Je ne suis pas une grande lectrice de BD, aussi lorsque j'ai vu, à la médiathèque, l'album « Chagall en Russie » de
Joann Sfar, je n'ai pas hésité longtemps car j'aime la peinture de Chagall et j'ai été une grande lectrice de romans russes.
C'est l'histoire de Marc Chagall, un jeune homme qui ressemble au peintre sans pour autant être lui. Ce n'est pas une biographie dessinée de la vraie vie de Chagall, c'est un conte juif dont le héros porte le même patronyme que le peintre. le jeune Marc est dessinateur, rêveur, idéaliste et désespérément amoureux d'une jeune fille. Désespérément car le père de l'amoureuse veut que sa fille épouse « un bon juif qui ait un bon métier ». Que faire ? Cesser de peindre et rentrer dans le rang pour épouser son amour ou renoncer à l'amour pour continuer à peindre ? A cette question existentielle, même le Rabi de Loubavitch ne connaît pas la réponse. Alors qu'il s'endort au bord de la rivière, Marc a des visions : celle d'un plafond peint par ses soins dans un sublime palais. Ou encore monter une pièce de théâtre pour montrer à son futur beau-père qu'il est capable de vivre, honorablement, de son art.

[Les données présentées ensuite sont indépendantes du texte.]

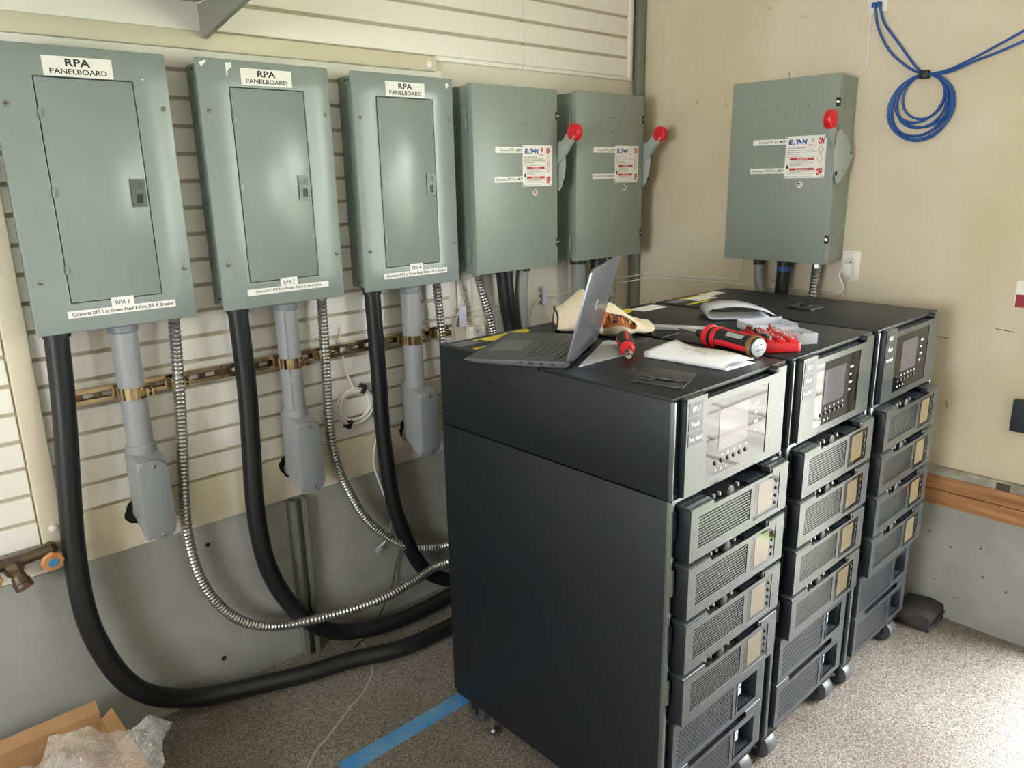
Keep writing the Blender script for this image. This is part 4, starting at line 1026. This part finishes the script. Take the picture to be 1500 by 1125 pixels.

Avec une verve extraordinaire dans les textes, parsemés de mots et d'expressions yiddishs,
Joann Sfar m'a entraînée dans une valse endiablée au coeur d'une Russie en proie aux conflits du début de la Révolution : les cosaques mènent une ultime chevauchée d'une sauvagerie quasiment burlesque, les poncifs sur les pogroms sont malmené avec brio et un humour ravageur.
Sfar détaille avec drôlerie le quotidien des villages de l'époque, les préoccupations des habitants, les cosaques violents assassins sans qu'ils sachent pourquoi, ils tuent parce qu'on leur dit de tuer.
Dans le deuxième tome,
Sfar met en scène le jeune Marc désireux de créer un opéra dans son village. Un quatuor invraisemblable prend vie sous nos yeux, tel le tétragramme hébreux : Marc,
Jésus-Christ, Tam et le violoniste. Marc tient le pinceau, Tam le couteau sacrificiel. La sarabande continue, dans une folie surréaliste et presque mystique : tout est fouillis, tout est désordre et tout est incroyable.
Le rythme est endiablé, on suit les virevoltes et les comiques de situation avec entrain, ces folies dessinent les brutalités de la vie faites aux juifs.
« Chagall en Russie » est une biographie du peintre prenant beaucoup de liberté sa vie. Cette licence n'est pas à vilipender car grâce à elle,
Sfar n'assomme pas son lecteur avec une ribambelle de faits. Les couleurs utilisées, les dessins d'animaux, certaines scènes permettent d'entrer dans l'univers du peintre et donnent envie de se replonger dans son oeuvre.
Je n'ai pas été enthousiasmée au plus haut point, cependant j'ai passé un excellent moment en compagnie des personnages burlesques.